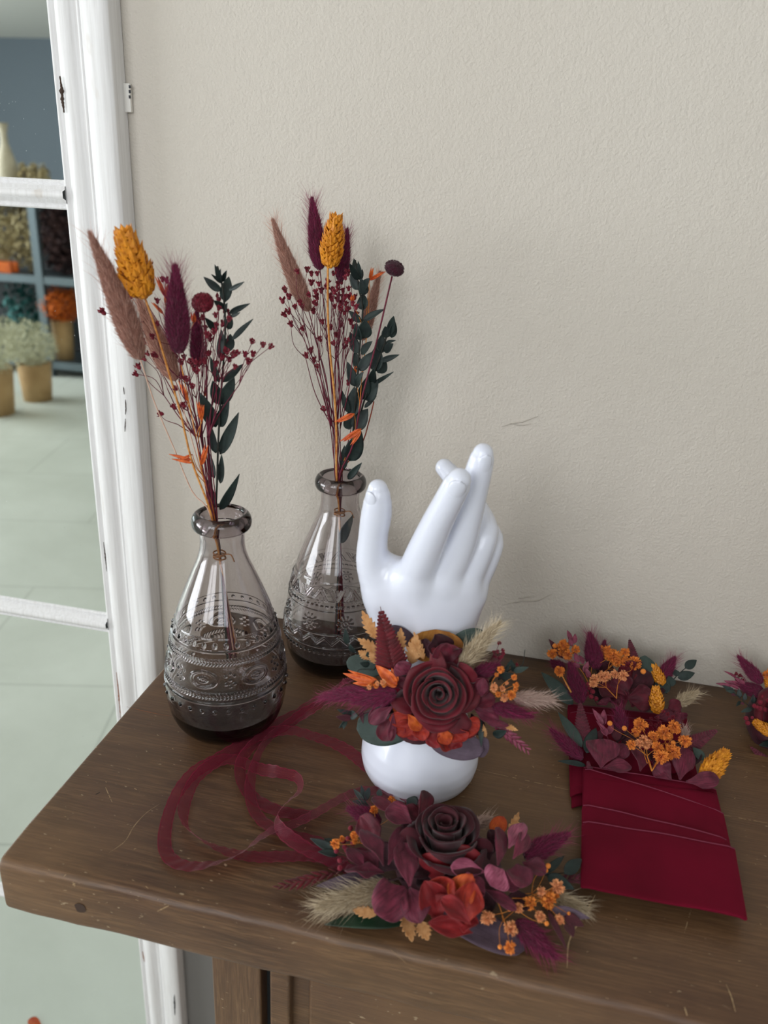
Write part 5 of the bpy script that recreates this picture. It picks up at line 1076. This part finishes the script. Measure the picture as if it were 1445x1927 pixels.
g3.twig([(390, 580), (560, 700), (720, 840), (900, 960)], .0006, 'stem_dark', .004); g3.husks([((560, 500), (395, 400), 40), ((500, 580), (300, 552), 44), ((560, 570), (400, 520), 50), ((620, 580), (480, 520), 50), ((580, 620), (440, 560), 46), ((660, 560), (520, 480), 46)], 'oat_mauve', .006)
g3.fern((1000, 1580), (700, 1300), 150, 'fern_maroon', .002, .004, 12)
g3.petals([((1000, 1000), (860, 1000), 200, 'petal_dark', .002), ((1000, 1130), (850, 1180), 220, 'petal_wine', .0), ((1050, 900), (900, 880), 220, 'petal_wine', .004), ((1050, 1250), (930, 1230), 200, 'petal_wine', .002), ((1100, 750), (960, 700), 260, 'petal_plum', .004), ((1200, 1300), (1100, 1450), 260, 'petal_plum', .004), ((1050, 1100), (800, 1250), 200, 'petal_dark', -.004)])
Rg = g3.p(1290, 1020, .004); rose('dark_rose', Rg, unit(g3.N+unit(CAM-Rg)), .026, .028, 'rose_red', g3.o, n=16, seed=21)

# ------------------------------------------------------------------ what the mirror shows: the shop behind the camera
SHY = -4.10
def mp(x, y, Y): return in_mirror(x, y, Y=Y)
shelf = thing('storage_shelf', 'black and steel storage shelf of dried flowers in the shop, reflected in the mirror', 'shelf', (-3.0, SHY-.2, 0))
sx0, sx1 = -4.6, -2.42; zm = mp(90, 530, SHY)[2]; zb = mp(110, 690, SHY)[2]; ztp = mp(60, 366, SHY-.35)[2]
for i, xx in enumerate((mp(82, 600, SHY)[0]-.03, -4.55, -2.47)):
    box('post', xx, xx+.055, SHY-.04, SHY, 0, ztp, 'shelf_steel', shelf)
box('shelf_board', sx0, sx1, SHY-.42, SHY-.005, zm-.02, zm+.03, 'shelf_steel', shelf); box('shelf_board', sx0, sx1, SHY-.42, SHY-.005, zb-.02, zb+.03, 'shelf_steel', shelf); box('shelf_board', sx0, sx1, SHY-.42, SHY-.03, ztp-.03, ztp, 'shelf_steel', shelf)
box('back_board', sx0, sx1, SHY-.45, SHY-.42, .02, ztp, 'shelf_black', shelf)
def bush(name, label, cat, C, rx, rz, mat, n=500, leafr=.016, parent=None, stems=True):
    mb = MB(); C = np.asarray(C, float)
    for _ in range(n):
        d = unit(RNG.normal(size=3)); q = C+d*np.array([rx, rx, rz])*random.uniform(.55, 1); s = unit(RNG.normal(size=3)); g = unit(np.cross(s, d)); r = leafr*random.uniform(.6, 1.3)
        mb.add([q-s*r, q+g*r*.8, q+s*r, q-g*r*.8], [(0, 1, 2, 3)])
    if stems:
        for _ in range(14):
            d = unit(RNG.normal(size=3)); tube(mb, [C-np.array([0, 0, rz*1.25]), C+d*np.array([rx, rx, rz])*.7], .003, 4)
    if parent is not None: return mb.obj(name, mat, parent, smooth=False)
    o = mb.obj(name, mat, None, smooth=False, origin=C-np.array([0, 0, rz])); return tag(o, label, cat)
def pot(name, label, C, r, h, mat, flowers=None):
    o = thing(name, label, 'flower pot', C); mb = MB(); lathe(mb, [(.001, 0), (r*.82, 0), (r, h), (r*.93, h), (r*.78, .02), (.001, .02)], C, 28); mb.obj('paper_pot', mat, o)
    if flowers: bush('flower_bunch', None, None, np.array(C)+[flowers[3], 0, h+flowers[1]*.75], flowers[0], flowers[1], flowers[2], 1500, .010, o)
    return o
c0 = in_mirror(-5, 778, z=0.0); c1 = in_mirror(72, 752, z=0.0)
pot('flower_pot', 'kraft paper pot of white gypsophila, leftmost on the floor in the mirror', c0, .115, .27, 'kraft', (.19, .17, 'gyp_white', .03))
pot('flower_pot', 'kraft paper pot of white gypsophila, right one of two on the reflected floor', c1, .10, .23, 'kraft', (.17, .15, 'gyp_white', -.02))
q = mp(122, 690, SHY-.1); pot('flower_pot', 'slim kraft pot of orange flowers on the bottom board of the reflected shelf', (q[0], SHY-.12, zb+.031), .07, .27, 'kraft', (.15, .13, 'pot_orange', .0))
q = mp(45, 590, SHY-.2); bush('dried_bunch', 'teal dyed dried bunch under the middle board of the reflected shelf', 'dried flowers', (q[0], SHY-.2, zb+.30), .15, .26, 'teal_leaf', 380, .02)
q = mp(10, 455, SHY-.2); bush('dried_bunch', 'pale cream dried bunch on the middle board, leftmost in the mirror', 'dried flowers', (q[0], SHY-.2, zm+.27), .17, .235, 'dry_cream', 900, .016)
q = mp(52, 455, SHY-.2); bush('dried_bunch', 'pale cream dried bunch on the middle board next to the dark bunch in the mirror', 'dried flowers', (q[0]-.01, SHY-.22, zm+.27), .12, .235, 'dry_cream', 700, .016)
q = mp(105, 455, SHY-.2); bush('dried_bunch', 'dark purple brown dried bunch on the middle board of the reflected shelf', 'dried flowers', (q[0]+.05, SHY-.2, zm+.27), .17, .235, 'dry_dark', 900, .022)
q = mp(8, 508, SHY-.06); o = thing('wooden_crate', 'small orange crate on the middle board of the reflected shelf', 'crate', (q[0], SHY-.07, zm+.03))
box('crate_side', q[0]-.13, q[0]+.07, SHY-.05, SHY-.035, zm+.031, zm+.10, 'pot_orange', o); box('crate_side', q[0]-.13, q[0]+.07, SHY-.12, SHY-.105, zm+.031, zm+.10, 'pot_orange', o); box('crate_bottom', q[0]-.13, q[0]+.07, SHY-.105, SHY-.05, zm+.031, zm+.04, 'pot_orange', o)
# upper pane: bottle of dry grass and pampas tops on the shelf's top board
q = mp(12, 300, SHY-.25); zt_ = ztp+.001; mb = MB(); hh = mp(12, 232, SHY-.25)[2]-zt_
lathe(mb, [(.001, 0), (.075, .0), (.085, .06), (.06, hh*.45), (.024, hh*.72), (.022, hh*.85), (.036, hh), (.030, hh), (.018, hh*.84)], (q[0], SHY-.25, zt_), 24)
o = mb.obj('bottle_vase', 'vase_white', None, origin=(q[0], SHY-.25, zt_)); tag(o, 'tan slim-necked bottle vase on top of the reflected shelf in the upper mirror pane', 'vase')
for k, (x_, top, lab) in enumerate(((38, 305, 'cream pampas plume just right of the bottle vase in the upper mirror pane'), (58, 303, 'cream pampas plume in the middle of the row in the upper mirror pane'), (76, 308, 'cream pampas plume rightmost of the row in the upper mirror pane'))):
    q = mp(x_, top, SHY-.2); z1_ = q[2]; bush('pampas_plume', lab, 'dried grass', (q[0], SHY-.22, (zt_+z1_)/2+.003), .045, (z1_-zt_)/2, 'dry_cream', 260, .012, None, False)
lf = in_mirror(66, 1922, z=.004); o = thing('fallen_leaf', 'small fallen orange leaf on the shop floor at the bottom of the mirror', 'leaf', lf)
leaf('leaf', lf-np.array([.012, 0, 0]), lf+np.array([.014, .004, 0]), .014, (0, 0, 1), 'petal_orange', o)
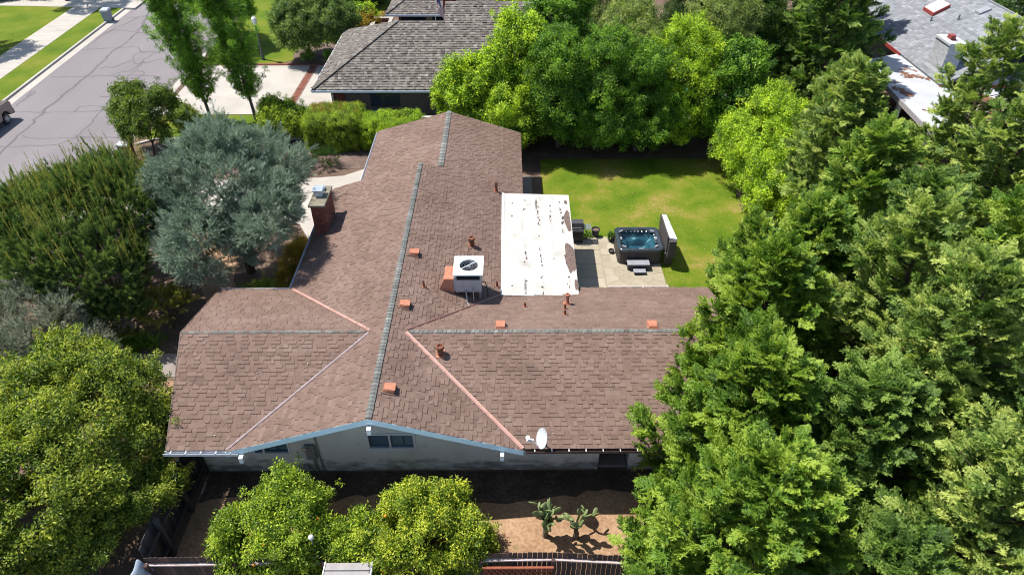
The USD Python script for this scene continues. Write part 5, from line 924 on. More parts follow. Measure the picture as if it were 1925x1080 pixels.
def limbs(parent, base, tops, r0, mat, fork=.45, seed=0, trunk=True):
    "tapered trunk that forks into limbs; one part each"
    r = np.random.default_rng(seed); base = np.array(base, float); ctr = np.mean(tops, 0); f = base + (ctr - base) * fork; f[2] = base[2] + (ctr[2] - base[2]) * fork
    t = np.linspace(0, 1, 5)[:, None]; path = base + (f - base) * t + np.c_[np.sin(t[:, 0] * PI) * r.normal(0, .08), np.sin(t[:, 0] * PI) * r.normal(0, .08), np.zeros(5)]
    path[0, 2] -= .1
    MB().tube(path, np.linspace(r0 * 1.25, r0 * .8, 5), 9).build(parent, 'trunk', mat)
    for q in tops:
        q = np.array(q, float); k = np.linspace(0, 1, 5)[:, None]; L = np.linalg.norm(q - f); bend = np.array([0, 0, .18 * L]); pth = f + (q - f) * k + np.sin(k * PI) * bend * .5 + np.sin(k * 2 * PI) * r.normal(0, .05 * L, 3)
        MB().tube(pth, np.linspace(r0 * .62, r0 * .12, 5), 7).build(parent, 'limb', mat)
def broad_tree(name, label, cat, base, lobes, n, kind, mat, r0=.12, scale=(.8, 1.25), seed=1, knob=(.30, .5), knobs=9, up=.45, group=None, bark='bark', low=-.35, fork=.45, inner=.22, extra=None, part='crown'):
    t = thing(name, label, cat, base, group); P, D = lumpy(lobes, n, seed, knob, knobs, low); r = np.random.default_rng(seed + 99)
    limbs(t, base, [np.array(c) + np.array([0, 0, .1 * rd[2]]) for c, rd in lobes] if len(lobes) > 2 else [np.array(c) + np.array(rd) * d for c, rd in lobes for d in ((.5, 0, .2), (-.4, .4, .2), (-.1, -.5, .25), (.05, .05, .7))], r0, M[bark], fork, seed)
    if inner:
        m = int(n * inner); i = r.choice(len(P), m); c = np.array([l[0] for l in lobes]); nearest = c[np.argmin(((P[i][:, None] - c) ** 2).sum(2), 1)]; Q = nearest + (P[i] - nearest) * r.uniform(.45, .85, m)[:, None]
        P = np.vstack([P, Q]); D = np.vstack([D, D[i]])
    S = r.uniform(*scale, len(P)); m = len(P) // 22; i = r.choice(len(P), m); g = D[i] * .8 + np.array([0, 0, .75]) + r.normal(0, .3, (m, 3)); g /= np.linalg.norm(g, axis=1, keepdims=True)
    for q in (.22, .42, .6): P = np.vstack([P, P[i] + g * (q * S[i] * r.uniform(.8, 1.3, m))[:, None]]); D = np.vstack([D, g]); S = np.r_[S, S[i] * (.95 - .55 * q)]
    d = D + np.array([0, 0, up]) + r.normal(0, .25, D.shape)
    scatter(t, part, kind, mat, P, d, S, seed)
    if extra is not None: extra(t, r)
    return t
def conifer(label, x, y, H, R, mat, seed, nb=95, dens=1.0, z0=.12, group='conifers along the right side', lean=(0, 0), scale=1.0, name='conifer_tree', pw=.75, bare=0.0):
    t = thing(name, label, 'conifer', (x, y, 0), group); r = np.random.default_rng(seed)
    zs = np.linspace(0, 1, 9); path = np.c_[x + lean[0] * zs ** 1.5 + .08 * np.sin(zs * 5 + seed), y + lean[1] * zs ** 1.5 + .08 * np.cos(zs * 4 + seed), zs * H]; path[0, 2] = -.1
    MB().tube(path, np.linspace(.24 * H / 10, .015, 9), 9).build(t, 'trunk', M['bark'])
    br = MB(); P, D, S = [], [], []; az = r.uniform(0, 2 * PI)
    for k in range(nb):
        f = z0 + (1 - z0) * ((k + r.random()) / nb) ** .92; f = min(f, .985); az += 2.39996 + r.normal(0, .3); o = np.array([np.interp(f, zs, path[:, 0]), np.interp(f, zs, path[:, 1]), f * H])
        L = (R * (1 - f) ** pw + .22) * r.uniform(.62, 1.18) * (1.0 if f > .3 else .75 + f); ca, sa = math.cos(az), math.sin(az); rise = -.10 + .75 * f ** 1.6 + r.normal(0, .1)
        n = 6; u = np.linspace(0, 1, n); hz = L * u; vz = L * (rise * u - .22 * (1 - f) * u + .34 * u ** 2.4); pth = o + np.c_[ca * hz, sa * hz, vz]
        if L > .8: br.tube(pth, np.linspace(.012 + .018 * L, .006, n), 5, cap=False)
        for q in ([.42, .6, .77, .9, 1.0] if L > 1.3 else [.5, .78, 1.0] if L > .6 else [.6, 1.0]):
            if q < .8 and r.random() < bare: continue
            c0 = np.array([np.interp(q, u, pth[:, j]) for j in range(3)]); lat = np.array([-sa, ca, 0.]); side = r.choice([-1, 0, 1]) if q < .95 else 0
            c0 = c0 + lat * side * L * .26 * (1.15 - q) * r.uniform(.5, 1.3) + np.array([0, 0, r.normal(.03, .05)]); m = max(3, int(r.integers(4, 7) * dens))
            for i in range(m):
                w = r.normal(0, 1, 3); w /= np.linalg.norm(w); d = np.array([ca, sa, 0]) * (.35 + .5 * q) + lat * side * .4 + np.array([0, 0, .45 + .4 * f]) + w * 1.0
                P.append(c0 + w * .10 * (1 + .5 * L / R)); D.append(d); S.append(scale * r.uniform(.7, 1.2) * (.72 + .4 * (1 - f)))
    for k in range(10): P.append(path[-1] + np.array([0, 0, -.05 * k])); D.append(np.array([r.normal(0, .35), r.normal(0, .35), 1])); S.append(scale * .6)
    if br.v: br.build(t, 'branches', M['bark'], kind='stuff')
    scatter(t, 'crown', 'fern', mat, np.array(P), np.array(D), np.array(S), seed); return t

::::

:: INSTRUCTIONS TO FOLLOW ::
Scan the listing above. Gather each line that contains the word "pixels".

:: FULL RESPONSE ::
Write part 5 of the bpy script that recreates this picture. It picks up at line 1076. This part finishes the script. Measure the picture as if it were 1445x1927 pixels.
The USD Python script for this scene continues. Write part 5, from line 924 on. More parts follow. Measure the picture as if it were 1925x1080 pixels.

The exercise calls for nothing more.